--- TASK DETAILS ---
Retype every line from the start of the data down to and including the line with "rnd = random.Random(7)". Skip the pictures.

--- PROVIDED MATERIAL ---
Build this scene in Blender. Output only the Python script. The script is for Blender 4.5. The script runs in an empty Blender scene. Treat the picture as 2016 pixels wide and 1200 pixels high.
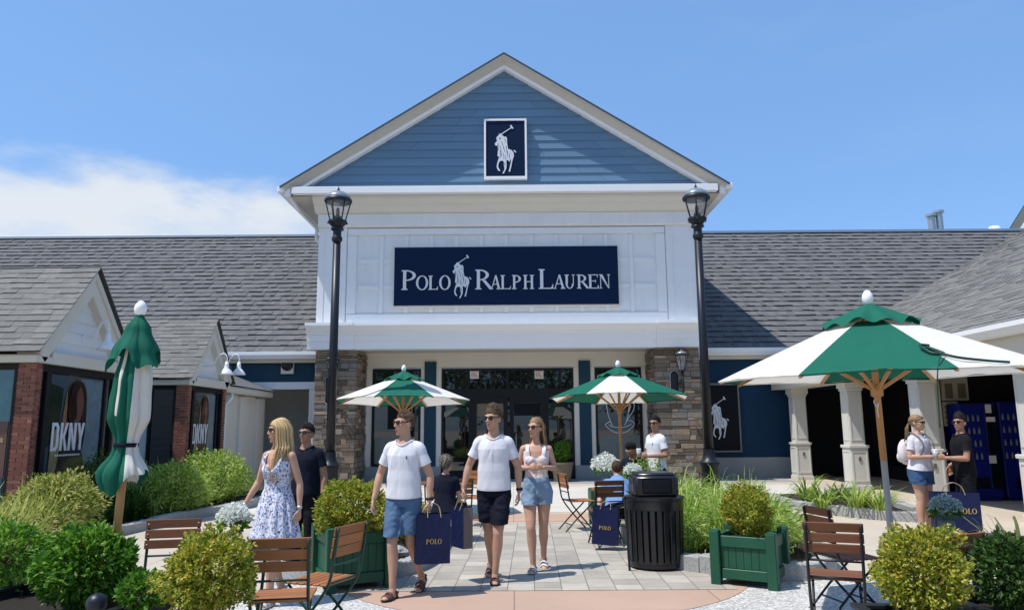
import bpy, bmesh, math, random
from math import sin, cos, pi, radians, sqrt, atan2
from mathutils import Vector, Matrix, noise as mnoise
V = Vector
scene = bpy.context.scene
COL = scene.collection
rnd = random.Random(7)

# ------------------------------------------------------------------ camera
FPX, PITCH, ROLL, CAMH = 1456.0, radians(9.36), radians(0.45), 1.6
fwd = V((0, cos(PITCH), sin(PITCH)))
up0 = V((0, -sin(PITCH), cos(PITCH)))
rt0 = V((1, 0, 0))
rgt = rt0 * cos(ROLL) - up0 * sin(ROLL)
upv = up0 * cos(ROLL) + rt0 * sin(ROLL)
CAM = V((0, 0, CAMH))
cam_data = bpy.data.cameras.new("camera")
cam = bpy.data.objects.new("camera", cam_data)
COL.objects.link(cam)
cam_data.sensor_width = 36; cam_data.lens = 36 * FPX / 2016
cam_data.clip_start = 0.05; cam_data.clip_end = 3000
Mx = Matrix((rgt, upv, -fwd)).transposed().to_4x4()
Mx.translation = CAM
cam.matrix_world = Mx
scene.camera = cam

def ray(px, py):
    return rgt * ((px - 1008) / FPX) + upv * (-(py - 600) / FPX) + fwd
def at(px, py, Y):
    d = ray(px, py); return CAM + d * (Y / d.y)
def G(px, py, z=0.0):
    d = ray(px, py); return CAM + d * ((z - CAMH) / d.z)

# ------------------------------------------------------------------ materials
def nd(nt, typ, **kw):
    n = nt.nodes.new(typ)
    for k, v in kw.items():
        if k in n.inputs.keys() if isinstance(k, str) else False:
            n.inputs[k].default_value = v
        else:
            setattr(n, k, v)
    return n
def base_mat(name):
    m = bpy.data.materials.new(name); m.use_nodes = True
    nt = m.node_tree; b = nt.nodes["Principled BSDF"]
    return m, nt, b
def math_n(nt, op, a, b=None):
    n = nt.nodes.new("ShaderNodeMath"); n.operation = op
    for i, x in enumerate((a, b)):
        if x is None: continue
        if isinstance(x, (int, float)): n.inputs[i].default_value = x
        else: nt.links.new(x, n.inputs[i])
    return n.outputs[0]
def noise_n(nt, scale, detail=4, rough=.6, vec=None, stretch=None):
    tc = nt.nodes.new("ShaderNodeTexCoord")
    n = nt.nodes.new("ShaderNodeTexNoise")
    n.inputs["Scale"].default_value = scale; n.inputs["Detail"].default_value = detail
    n.inputs["Roughness"].default_value = rough
    src = tc.outputs["Object"]
    if stretch:
        mp = nt.nodes.new("ShaderNodeMapping"); mp.inputs["Scale"].default_value = stretch
        nt.links.new(src, mp.inputs[0]); src = mp.outputs[0]
    nt.links.new(src, n.inputs["Vector"])
    return n.outputs["Fac"]
def scale_col(nt, colsock_or_rgb, fac):
    mx = nt.nodes.new("ShaderNodeVectorMath"); mx.operation = 'SCALE'
    if isinstance(colsock_or_rgb, tuple): mx.inputs[0].default_value = colsock_or_rgb[:3]
    else: nt.links.new(colsock_or_rgb, mx.inputs[0])
    nt.links.new(fac, mx.inputs["Scale"])
    return mx.outputs[0]
def mixc(nt, fac, a, b):
    mx = nt.nodes.new("ShaderNodeMix"); mx.data_type = 'RGBA'
    if isinstance(fac, (int, float)): mx.inputs[0].default_value = fac
    else: nt.links.new(fac, mx.inputs[0])
    for i, x in ((6, a), (7, b)):
        if isinstance(x, tuple): mx.inputs[i].default_value = (*x[:3], 1)
        else: nt.links.new(x, mx.inputs[i])
    return mx.outputs[2]
def ramp_n(nt, fac, stops):
    r = nt.nodes.new("ShaderNodeValToRGB")
    cr = r.color_ramp
    while len(cr.elements) < len(stops): cr.elements.new(.5)
    for e, (p, c) in zip(cr.elements, stops):
        e.position = p; e.color = (*c[:3], 1)
    nt.links.new(fac, r.inputs[0]); return r.outputs[0]
def island(nt):
    return nt.nodes.new("ShaderNodeNewGeometry").outputs["Random Per Island"]
def add_bump(nt, b, h, strength=.3, dist=.01):
    bp = nt.nodes.new("ShaderNodeBump"); bp.inputs["Strength"].default_value = strength
    bp.inputs["Distance"].default_value = dist
    nt.links.new(h, bp.inputs["Height"]); nt.links.new(bp.outputs[0], b.inputs["Normal"])

def mat(name, col, rough=.6, var=.12, vs=3, isl=0, bump=0, bs=60, metal=0, spec=.3, stretch=None, grime=0, sheen=0, coat=0):
    m, nt, b = base_mat(name)
    f = math_n(nt, 'ADD', math_n(nt, 'MULTIPLY', noise_n(nt, vs, 5, .6, stretch=stretch), var * 2), 1 - var)
    if isl:
        f = math_n(nt, 'MULTIPLY', f, math_n(nt, 'ADD', math_n(nt, 'MULTIPLY', island(nt), isl * 2), 1 - isl))
    if grime:
        g = noise_n(nt, vs * .35, 6, .7)
        f = math_n(nt, 'MULTIPLY', f, math_n(nt, 'SUBTRACT', 1.0, math_n(nt, 'MULTIPLY', math_n(nt, 'POWER', g, 2.5), grime * 3)))
    nt.links.new(scale_col(nt, col, f), b.inputs["Base Color"])
    b.inputs["Roughness"].default_value = rough; b.inputs["Metallic"].default_value = metal
    b.inputs["Specular IOR Level"].default_value = spec
    if coat: b.inputs["Coat Weight"].default_value = coat
    if sheen: b.inputs["Sheen Weight"].default_value = sheen
    if bump: add_bump(nt, b, noise_n(nt, bs, 4, .6, stretch=stretch), bump, .01)
    return m
def ramp_mat(name, stops, rough=.8, var=.25, vs=12, bump=.3, bs=50, spec=.3):
    m, nt, b = base_mat(name)
    c = ramp_n(nt, island(nt), stops)
    f = math_n(nt, 'ADD', math_n(nt, 'MULTIPLY', noise_n(nt, vs, 5, .65), var * 2), 1 - var)
    nt.links.new(scale_col(nt, c, f), b.inputs["Base Color"])
    b.inputs["Roughness"].default_value = rough; b.inputs["Specular IOR Level"].default_value = spec
    if bump: add_bump(nt, b, noise_n(nt, bs, 5, .7), bump, .02)
    return m
def leaf_mat(name, stops, trans=.35, rough=.45):
    m, nt, b = base_mat(name)
    c = ramp_n(nt, island(nt), stops)
    nt.links.new(c, b.inputs["Base Color"]); b.inputs["Roughness"].default_value = rough
    b.inputs["Specular IOR Level"].default_value = .35
    t = nt.nodes.new("ShaderNodeBsdfTranslucent")
    nt.links.new(scale_col(nt, c, math_n(nt, 'ADD', 1.25, 0)), t.inputs[0])
    mx = nt.nodes.new("ShaderNodeMixShader"); mx.inputs[0].default_value = trans
    nt.links.new(b.outputs[0], mx.inputs[1]); nt.links.new(t.outputs[0], mx.inputs[2])
    nt.links.new(mx.outputs[0], nt.nodes["Material Output"].inputs[0])
    return m
def cloth_mat(name, col, trans=.0, rough=.85, var=.08, weave=.15):
    m, nt, b = base_mat(name)
    f = math_n(nt, 'ADD', math_n(nt, 'MULTIPLY', noise_n(nt, 7, 5, .6), var * 2), 1 - var)
    c = scale_col(nt, col, f)
    nt.links.new(c, b.inputs["Base Color"]); b.inputs["Roughness"].default_value = rough
    b.inputs["Specular IOR Level"].default_value = .2
    add_bump(nt, b, noise_n(nt, 22, 4, .55, stretch=(1, 1, .6)), weave, .02)
    if trans:
        t = nt.nodes.new("ShaderNodeBsdfTranslucent"); nt.links.new(c, t.inputs[0])
        mx = nt.nodes.new("ShaderNodeMixShader"); mx.inputs[0].default_value = trans
        nt.links.new(b.outputs[0], mx.inputs[1]); nt.links.new(t.outputs[0], mx.inputs[2])
        nt.links.new(mx.outputs[0], nt.nodes["Material Output"].inputs[0])
    return m
def speckle_mat(name, c1, c2, c3, scale=90, rough=.8, bigvar=.18):
    m, nt, b = base_mat(name)
    tc = nt.nodes.new("ShaderNodeTexCoord")
    vo = nt.nodes.new("ShaderNodeTexVoronoi"); vo.inputs["Scale"].default_value = scale
    nt.links.new(tc.outputs["Object"], vo.inputs["Vector"])
    sp = nt.nodes.new("ShaderNodeSeparateColor"); nt.links.new(vo.outputs["Color"], sp.inputs[0])
    c = ramp_n(nt, sp.outputs[0], [(0, c1), (.45, c2), (1, c3)])
    f = math_n(nt, 'ADD', math_n(nt, 'MULTIPLY', noise_n(nt, .9, 6, .65), bigvar * 2), 1 - bigvar)
    nt.links.new(scale_col(nt, c, f), b.inputs["Base Color"])
    b.inputs["Roughness"].default_value = rough
    add_bump(nt, b, vo.outputs["Distance"], .2, .004)
    return m

MT = {}
MT['white'] = mat('white_paint', (.75, .76, .77), .5, .08, 2.5, grime=.08, stretch=(2, 2, .35))
MT['trim'] = mat('trim_white', (.80, .81, .82), .45, .04, 2)
MT['column'] = mat('column_paint', (.60, .59, .54), .6, .08, 3)
MT['cream'] = mat('cream_paint', (.66, .63, .56), .6, .05, 2)
MT['soffit'] = mat('soffit_beige', (.52, .49, .43), .7, .08, 3)
MT['moulding'] = mat('moulding', (.74, .75, .76), .5, .05, 3)
MT['siding'] = mat('blue_grey_siding', (.118, .212, .318), .6, .10, 2.5, isl=.07, bump=.12, bs=30, stretch=(.3, 3, 3))
MT['navywall'] = mat('navy_wall', (.010, .040, .085), .6, .12, 2, spec=.15)
MT['tealwall'] = mat('teal_wall', (.016, .050, .082), .6, .1, 2, spec=.15)
MT['navy_sign'] = mat('navy_sign_panel', (.0025, .014, .048), .6, .08, 2, spec=.12)
MT['letter'] = mat('sign_letters', (.66, .67, .70), .4, .08, 6)
MT['emblem'] = mat('emblem_white', (.66, .68, .72), .5, .25, 14)
MT['concrete_base'] = mat('grey_base', (.30, .31, .31), .8, .12, 3, bump=.1)
MT['stone'] = ramp_mat('ledgestone', [(0, (.085, .068, .05)), (.3, (.17, .135, .10)), (.55, (.27, .20, .14)), (.8, (.19, .175, .155)), (1, (.44, .34, .23))], .85, .4, 9, .5, 25)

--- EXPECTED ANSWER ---
Build this scene in Blender. Output only the Python script. The script is for Blender 4.5. The script runs in an empty Blender scene. Treat the picture as 2016 pixels wide and 1200 pixels high.
import bpy, bmesh, math, random
from math import sin, cos, pi, radians, sqrt, atan2
from mathutils import Vector, Matrix, noise as mnoise
V = Vector
scene = bpy.context.scene
COL = scene.collection
rnd = random.Random(7)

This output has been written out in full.